A would-be suicide dreams of paradise and awakes to bring the world a message in Fyodor Dostoevsky’s final masterpiece.

“My spirits are restored by George Dillon’s display of theatrical technique, timing and diction of flawless precision… His Dream of a Ridiculous Man is my Fringe discovery.”
(Joan Bakewell, The Sunday Times)

In the summer of 1990, in the few hopeful months between the fall of the Berlin Wall and Saddam’s invasion of Kuwait, George Dillon arrived in Edinburgh with Stunning the Punters (and Other Stories) directed by Laurence Boswell. The triple bill, featuring Dostoevsky’s The Dream of a Ridiculous Man, received extraordinary reviews and marked the beginning of Dillon’s career as a solo performer.

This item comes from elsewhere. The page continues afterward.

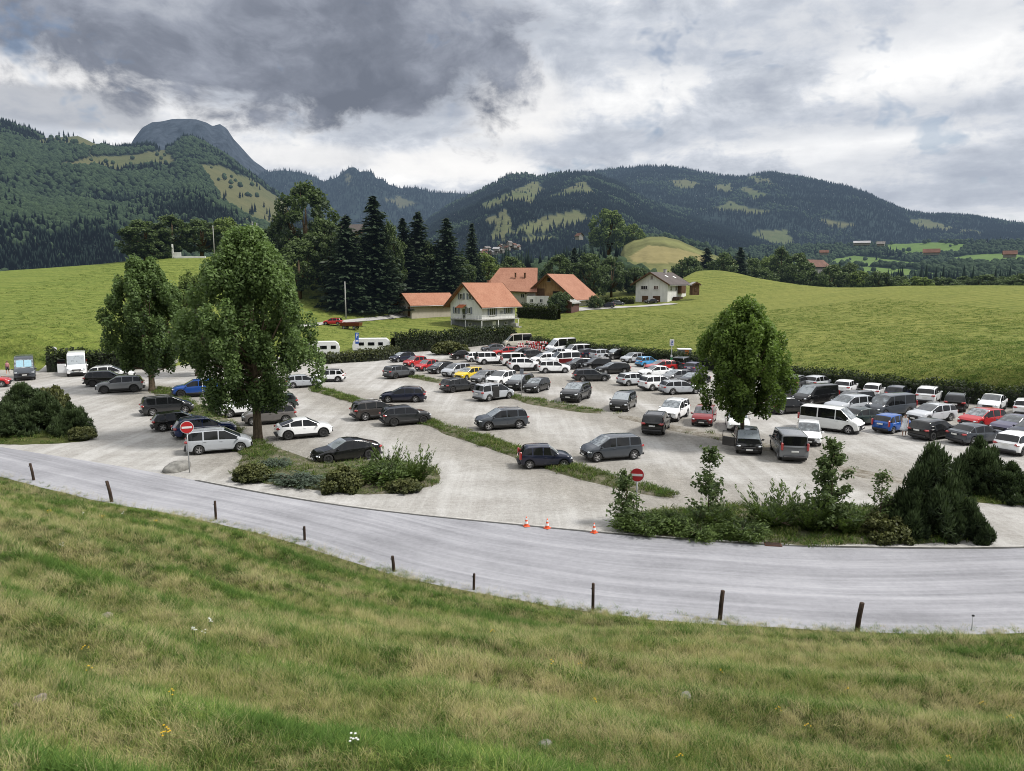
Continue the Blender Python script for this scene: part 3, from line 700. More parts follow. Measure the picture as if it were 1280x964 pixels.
# ================================================================== vegetation
def mat_leaf(name, dark, light, tr=.3, rough=.55, haze=False):
    k = NT(name); t = k.n('ShaderNodeAttribute', attribute_name='tone').outputs['Fac']
    oi = k.n('ShaderNodeObjectInfo').outputs['Random']
    f = k.math('ADD', t, k.math('MULTIPLY', k.math('SUBTRACT', oi, .5), .18))
    mid = tuple((a + b) / 2 for a, b in zip(dark, light))
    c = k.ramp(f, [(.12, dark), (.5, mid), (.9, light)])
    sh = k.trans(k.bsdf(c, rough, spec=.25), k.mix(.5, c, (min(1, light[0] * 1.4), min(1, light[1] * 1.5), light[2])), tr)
    return k.done(k.haze(sh) if haze else sh)
def mat_bark(name, a, b):
    k = NT(name); tcx = k.n('ShaderNodeTexCoord').outputs['Object']
    n = k.noise(9, 6, .7, k.scaled(tcx, (1, 1, .25))); c = k.ramp(n, [(.35, a), (.65, b)])
    return k.done(k.bsdf(c, .9, spec=.15, bump=n, bstr=.8, bdist=.03))
M_bark = mat_bark('rough bark', (.045, .035, .025), (.17, .13, .09))
M_maple = mat_leaf('maple leaves', (.012, .026, .011), (.150, .222, .075), .36)
M_maple2 = mat_leaf('right maple leaves', (.013, .028, .007), (.145, .22, .045), .36)
M_broad = mat_leaf('broad leaves', (.013, .027, .010), (.098, .138, .044), .28, haze=True)
M_light = mat_leaf('pale leaves', (.045, .075, .016), (.15, .20, .05), .3, haze=True)
M_needle = mat_leaf('spruce needles', (.010, .019, .011), (.042, .066, .032), .15, haze=True)
M_pine = mat_leaf('pine needles', (.010, .020, .009), (.068, .100, .040), .15)
M_juni = mat_leaf('juniper sprays', (.013, .024, .008), (.125, .185, .045), .22)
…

“I am applauding an unapologetic display of virtuosity until the blood runs… he has the vocal precision of a Gielgud, the physical presence and skill of Marceau, and a heart, mind, and attack that are all his own.”

THE GUARDIAN

Though written more than a hundred years ago, Dostoevsky’s The Dream of a Ridiculous Man is a timeless dystopian parable of human nature, a lament for our follies and our collective drive towards damnation. His address to the audience starts slowly, but the roller-coaster of optimism and pessimism accelerates to a stunning conclusion which paradoxically manages to convey a glimmer of hope in the depths of despair.

In 2020, during lockdown, George Dillon received an unexpected donation of £1,000 from someone who had seen and remembered The Dream of A Ridiculous Man in Edinburgh thirty years before. He used the money to set up a home studio and his first recording was this ‘reading’ of The Dream of a Ridiculous Man. Here it is in its entirety.

“Nowhere in the world will you hear a sharper sermon about human frailty this Sabbath… the craft of acting carried to a pinnacle of virtuosity.”